Move over GameBoy, it's another Balkan nostalgia trip.

Which games? All the games you probably remember from your NES: Super Mario Bros., Duck Hunt, Teenage Mutant Ninja Turtles, Track & Field, Jungle Book, Aladdin. They'd often fall apart with time and use, leaving only the chipboard to plug in, but it's all a comforting part of the memory.

As we browse through photos of the Terminator 2 and watch compilation videos of NES games, I see memories flit across Dessie's eyes as nostalgia bubbles within. She's seeing her childhood. She's seeing her and her brother squabbling over who gets to play, while sitting on the floor near the TV because the cables weren't long enough. She's seeing memories like mine.

But isn't it strange she knows the games but feels nothing when she sees the actual Nintendo machines they were made for? I get all giddy looking at the curvy SNES but all she sees is something she says looks a bit boring and grey, which is an outrageous opinion I will never forgive her for! Nintendo must feel a bit miffed about it.

Then again, if she couldn't get hold of the real deal, what else could she do - not play the games? As if any kid in their right mind would do that. I bet no one gave a monkey's as long as the Terminator 2 played the games.

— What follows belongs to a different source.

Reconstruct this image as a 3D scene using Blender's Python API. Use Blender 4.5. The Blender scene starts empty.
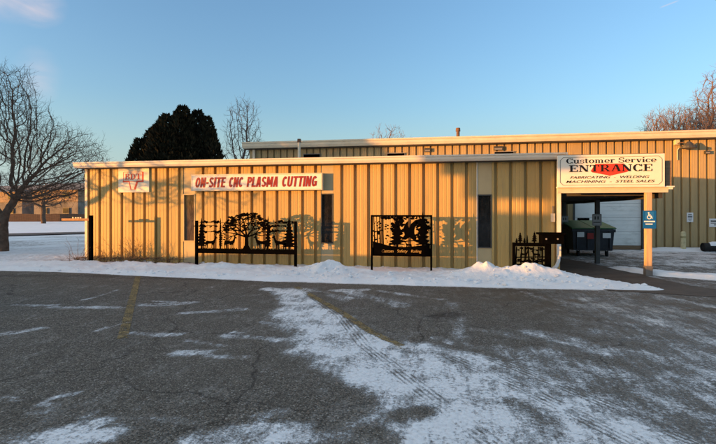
import bpy, bmesh, math, random
import numpy as np
from mathutils import Vector, Matrix, noise as mnoise
R = math.radians
rng = random.Random(7)
sc = bpy.context.scene
col = sc.collection

# ---------------------------------------------------------------- camera, sky, sun, exposure
YAW = R(9.4)
FPX, CX, HY = 460.0, 358.0, 213.0
CAMZ = 1.6
cam_d = bpy.data.cameras.new('camera'); cam = bpy.data.objects.new('camera', cam_d); col.objects.link(cam)
cam.location = (0, 0, CAMZ); cam.rotation_euler = (R(90), 0, YAW)
cam_d.sensor_fit = 'HORIZONTAL'; cam_d.sensor_width = 36
cam_d.lens = FPX / 716 * 36; cam_d.shift_y = -9 / 716
cam_d.clip_start = 0.05; cam_d.clip_end = 3000
sc.camera = cam

SUN_AZ, SUN_EL = R(58), R(2.0)            # the sun stands behind the camera, to the left, just above the horizon
w = bpy.data.worlds.new('World'); sc.world = w; w.use_nodes = True
nt = w.node_tree; nt.nodes.clear()
def wn(t): return nt.nodes.new(t)
out = wn('ShaderNodeOutputWorld'); bg = wn('ShaderNodeBackground'); sky = wn('ShaderNodeTexSky')
sky.sky_type = 'NISHITA'; sky.sun_disc = False
sky.sun_elevation = SUN_EL; sky.sun_rotation = R(180) + SUN_AZ
sky.altitude = 200; sky.air_density = 1.0; sky.dust_density = 2.5; sky.ozone_density = 2.1
bg.inputs['Strength'].default_value = 0.15
nt.links.new(bg.outputs[0], out.inputs[0])
SKYNODE = sky
fwd = Vector((-math.sin(YAW), math.cos(YAW), 0)); rgt = Vector((math.cos(YAW), math.sin(YAW), 0)); up = Vector((0, 0, 1))
def raydir(x, y): return fwd + rgt * ((x - CX) / FPX) + up * ((HY - y) / FPX)
# thin pink clouds high in the upper left and a short contrail in the upper right, as parts of the sky
tc = wn('ShaderNodeTexCoord')
def mth(op, a, b=None, clamp=False):
    n = wn('ShaderNodeMath'); n.operation = op; n.use_clamp = clamp
    for i, v in enumerate((a, b)):
        if v is None: continue
        if isinstance(v, (int, float)): n.inputs[i].default_value = v
        else: nt.links.new(v, n.inputs[i])
    return n.outputs[0]
def vmath(op, a, b=None):
    n = wn('ShaderNodeVectorMath'); n.operation = op
    for i, v in enumerate((a, b)):
        if v is None: continue
        if isinstance(v, (tuple, Vector)): n.inputs[i].default_value = tuple(v)
        else: nt.links.new(v, n.inputs[i])
    return n
def cloudspot(px, py, rad, sq=(1, 1, 1)):
    d = raydir(px, py).normalized()
    dif = vmath('SUBTRACT', tc.outputs['Generated'], d)
    sc_ = vmath('MULTIPLY', dif.outputs[0], sq)
    ln = vmath('LENGTH', sc_.outputs[0])
    return mth('SUBTRACT', 1.0, mth('DIVIDE', ln.outputs['Value'], rad), True)
nz = wn('ShaderNodeTexNoise'); nz.inputs['Scale'].default_value = 16; nz.inputs['Detail'].default_value = 6; nz.inputs['Distortion'].default_value = 0.6
mp = wn('ShaderNodeMapping'); mp.inputs['Scale'].default_value = (1, 1, 2.2)
nt.links.new(tc.outputs['Generated'], mp.inputs[0]); nt.links.new(mp.outputs[0], nz.inputs['Vector'])
spot = mth('MAXIMUM', mth('MAXIMUM', cloudspot(8, -4, 0.085, (1, 1, 2.0)), cloudspot(32, 8, 0.05, (1, 1, 1.6))), mth('MULTIPLY', cloudspot(38, 76, 0.055, (1.4, 1.4, 1)), 0.45))
cl = mth('MULTIPLY', mth('MULTIPLY', spot, mth('SUBTRACT', nz.outputs['Fac'], 0.28, True)), 3.0, True)
# contrail segment
a = raydir(659, 8).normalized(); b = raydir(680, 0).normalized()
ab = (b - a); L = ab.length; abn = ab / L
dv = vmath('SUBTRACT', tc.outputs['Generated'], a)
tt = mth('DIVIDE', vmath('DOT_PRODUCT', dv.outputs[0], abn).outputs['Value'], L)
cr = vmath('CROSS_PRODUCT', dv.outputs[0], abn)
lnc = vmath('LENGTH', cr.outputs[0])
trail = mth('SUBTRACT', 1.0, mth('DIVIDE', lnc.outputs['Value'], 0.0018), True)
trail = mth('MULTIPLY', trail, mth('MULTIPLY', mth('MULTIPLY', tt, 5.0, True), mth('MULTIPLY', mth('SUBTRACT', 1.0, tt), 5.0, True)))
cl2 = mth('MAXIMUM', cl, mth('MULTIPLY', trail, 0.5), True)
mx = wn('ShaderNodeMix'); mx.data_type = 'RGBA'
CLOUDCOL = mx.inputs[7]
nt.links.new(mth('MULTIPLY', cl2, 0.75), mx.inputs[0]); nt.links.new(sky.outputs[0], mx.inputs[6]); mx.inputs[7].default_value = (1.15, .88, .86, 1)
tint = wn('ShaderNodeMix'); tint.data_type = 'RGBA'; tint.blend_type = 'MULTIPLY'; tint.inputs[0].default_value = 1
# brightness added to lift the ground light, a veil high overhead, above anything the camera sees
sx_ = wn('ShaderNodeSeparateXYZ'); nt.links.new(tc.outputs['Generated'], sx_.inputs[0])
vr = wn('ShaderNodeMapRange'); vr.interpolation_type = 'SMOOTHSTEP'; nt.links.new(sx_.outputs['Z'], vr.inputs[0]); vr.inputs[1].default_value = .46; vr.inputs[2].default_value = .74
skyfill = wn('ShaderNodeMix'); skyfill.data_type = 'RGBA'
nt.links.new(mth('MULTIPLY', vr.outputs[0], mth('ADD', mth('MULTIPLY', nz.outputs['Fac'], .5), .55), True), skyfill.inputs[0])
hz = wn('ShaderNodeMapRange'); hz.interpolation_type = 'SMOOTHSTEP'; nt.links.new(sx_.outputs['Z'], hz.inputs[0]); hz.inputs[1].default_value = .24; hz.inputs[2].default_value = .0
hy = wn('ShaderNodeMapRange'); hy.interpolation_type = 'SMOOTHSTEP'; nt.links.new(sx_.outputs['Y'], hy.inputs[0]); hy.inputs[1].default_value = .0; hy.inputs[2].default_value = .5
pale = wn('ShaderNodeMix'); pale.data_type = 'RGBA'       # pale air low over the far horizon, away from the sun
nt.links.new(mth('MULTIPLY', mth('MULTIPLY', hz.outputs[0], hy.outputs[0]), .85), pale.inputs[0]); nt.links.new(mx.outputs[2], pale.inputs[6]); pale.inputs[7].default_value = (.72, .86, .88, 1)
nt.links.new(pale.outputs[2], skyfill.inputs[6]); skyfill.inputs[7].default_value = (.86, .88, .88, 1)
nt.links.new(skyfill.outputs[2], tint.inputs[6]); tint.inputs[7].default_value = (.90, 1.0, 1.07, 1)
nt.links.new(tint.outputs[2], bg.inputs['Color'])

sd = bpy.data.lights.new('sun', 'SUN'); so = bpy.data.objects.new('sun', sd); col.objects.link(so)
sdir = Vector((math.sin(SUN_AZ) * math.cos(SUN_EL), math.cos(SUN_AZ) * math.cos(SUN_EL), -math.sin(SUN_EL)))
so.rotation_euler = sdir.to_track_quat('-Z', 'Y').to_euler(); so.location = (-30, -20, 20)
sd.energy = 1.9; sd.angle = R(0.5); sd.color = (1.0, 0.42, 0.08)
sc.view_settings.view_transform = 'Standard'; sc.view_settings.look = 'None'; sc.view_settings.gamma = 1
sc.view_settings.use_curve_mapping = False
sc.view_settings.exposure = 2.42
try: sc.cycles.use_denoising = True
except Exception: pass
sc.cycles.max_bounces = 6

# ---------------------------------------------------------------- photograph helpers (used to measure positions on real planes)
def P(x, y, Y):                       # point at depth Y (along the building's normal)
    d = raydir(x, y); return Vector((0, 0, CAMZ)) + d * (Y / d.y)
def G(x, y, z=0.0):                   # point on the ground
    d = raydir(x, y); return Vector((0, 0, CAMZ)) + d * ((z - CAMZ) / d.z)
def X(x, Y): return P(x, HY, Y).x
def Z(x, y, Y): return P(x, y, Y).z

# ---------------------------------------------------------------- materials
MATS = {}
class NT:
    def __init__(s, m): s.t = m.node_tree
    def n(s, t, **k):
        n = s.t.nodes.new(t)
        for a_, v in k.items(): setattr(n, a_, v)
        return n
    def l(s, a_, b_): s.t.links.new(a_, b_)
    def val(s, sock, v):
        if hasattr(v, 'is_output') or isinstance(v, bpy.types.NodeSocket): s.l(v, sock)
        else: sock.default_value = v
    def math(s, op, a_, b_=0.0, c_=None, clamp=False):
        n = s.n('ShaderNodeMath', operation=op, use_clamp=clamp)
        s.val(n.inputs[0], a_); s.val(n.inputs[1], b_)
        if c_ is not None: s.val(n.inputs[2], c_)
        return n.outputs[0]
    def mix(s, f, a_, b_):
        n = s.n('ShaderNodeMix', data_type='RGBA')
        s.val(n.inputs[0], f); s.val(n.inputs[6], a_); s.val(n.inputs[7], b_); return n.outputs[2]
    def noise(s, scale, detail=4, vec=None, rough=0.6, dist=0.0):
        n = s.n('ShaderNodeTexNoise'); n.inputs['Scale'].default_value = scale; n.inputs['Detail'].default_value = detail
        n.inputs['Roughness'].default_value = rough; n.inputs['Distortion'].default_value = dist
        if vec is not None: s.l(vec, n.inputs['Vector'])
        return n.outputs['Fac']
    def ramp(s, f, lo, hi):
        n = s.n('ShaderNodeMapRange'); n.interpolation_type = 'SMOOTHSTEP'
        s.val(n.inputs[0], f); n.inputs[1].default_value = lo; n.inputs[2].default_value = hi; return n.outputs[0]
    def coord(s, scale=(1, 1, 1), rot=(0, 0, 0)):
        g = s.n('ShaderNodeNewGeometry'); m_ = s.n('ShaderNodeMapping'); m_.inputs['Scale'].default_value = scale
        m_.inputs['Rotation'].default_value = rot
        s.l(g.outputs['Position'], m_.inputs[0]); return m_.outputs[0]
    def attr(s, name):
        n = s.n('ShaderNodeAttribute'); n.attribute_name = name; return n.outputs['Fac']
def c4(c): return (c[0], c[1], c[2], 1)
def mat(name, c, rough=0.6, var=0.12, scale=3.0, metal=0.0, bump=0.0, bscale=40, dirt=None, stretch=(1, 1, 1), spec=0.4, fine=0.0, panel=None):
    if name in MATS: return MATS[name]
    m = bpy.data.materials.new(name); m.use_nodes = True; t = NT(m); b_ = m.node_tree.nodes['Principled BSDF']
    co = t.coord(stretch)
    f = t.noise(scale, 5, co)
    f = t.ramp(f, 0.3, 0.7)
    d1 = tuple(max(0, v * (1 - var)) for v in c); d2 = tuple(min(1, v * (1 + var)) for v in c)
    cc = t.mix(f, c4(d1), c4(d2))
    if panel:                       # each sheet has faded a little differently
        px_ = t.n('ShaderNodeSeparateXYZ'); t.l(t.n('ShaderNodeNewGeometry').outputs['Position'], px_.inputs[0])
        wnz = t.n('ShaderNodeTexWhiteNoise', noise_dimensions='1D'); t.l(t.math('FLOOR', t.math('DIVIDE', t.math('ADD', px_.outputs[0], panel[1]), panel[0])), wnz.inputs['W'])
        cc = t.mix(t.math('MULTIPLY', wnz.outputs['Value'], .55), cc, (c[0] * .86, c[1] * .76, c[2] * .66, 1))
    if fine:
        g = t.noise(scale * 14, 3, co); cc = t.mix(t.math('MULTIPLY', t.ramp(g, 0.45, 0.75), fine), cc, c4(tuple(v * .45 for v in c)))
    if dirt:
        g = t.noise(dirt[1], 6, t.coord(dirt[3] if len(dirt) > 3 else (1, 1, 1)), 0.65)
        cc = t.mix(t.math('MULTIPLY', t.ramp(g, 0.52, 0.72), dirt[2]), cc, c4(dirt[0]))
    t.l(cc, b_.inputs['Base Color'])
    b_.inputs['Roughness'].default_value = rough; b_.inputs['Metallic'].default_value = metal
    b_.inputs['Specular IOR Level'].default_value = spec
    if bump:
        bn = t.n('ShaderNodeBump'); bn.inputs['Strength'].default_value = bump; bn.inputs['Distance'].default_value = 0.02
        t.l(t.noise(bscale, 4, co), bn.inputs['Height']); t.l(bn.outputs[0], b_.inputs['Normal'])
    MATS[name] = m; return m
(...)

Plus, the blame is partly Nintendo's for not launching there in the first place. Apparently it wasn't until Sega saw an opportunity there with the Mega Drive that Nintendo woke up. And what would Nintendo rather, I wonder: all those people be unfamiliar with the characters it would use again and again over the years, or that they develop an attachment to them? Maybe in a roundabout way the Terminator 2 did Nintendo a favour after all. Hasta la vista, baby.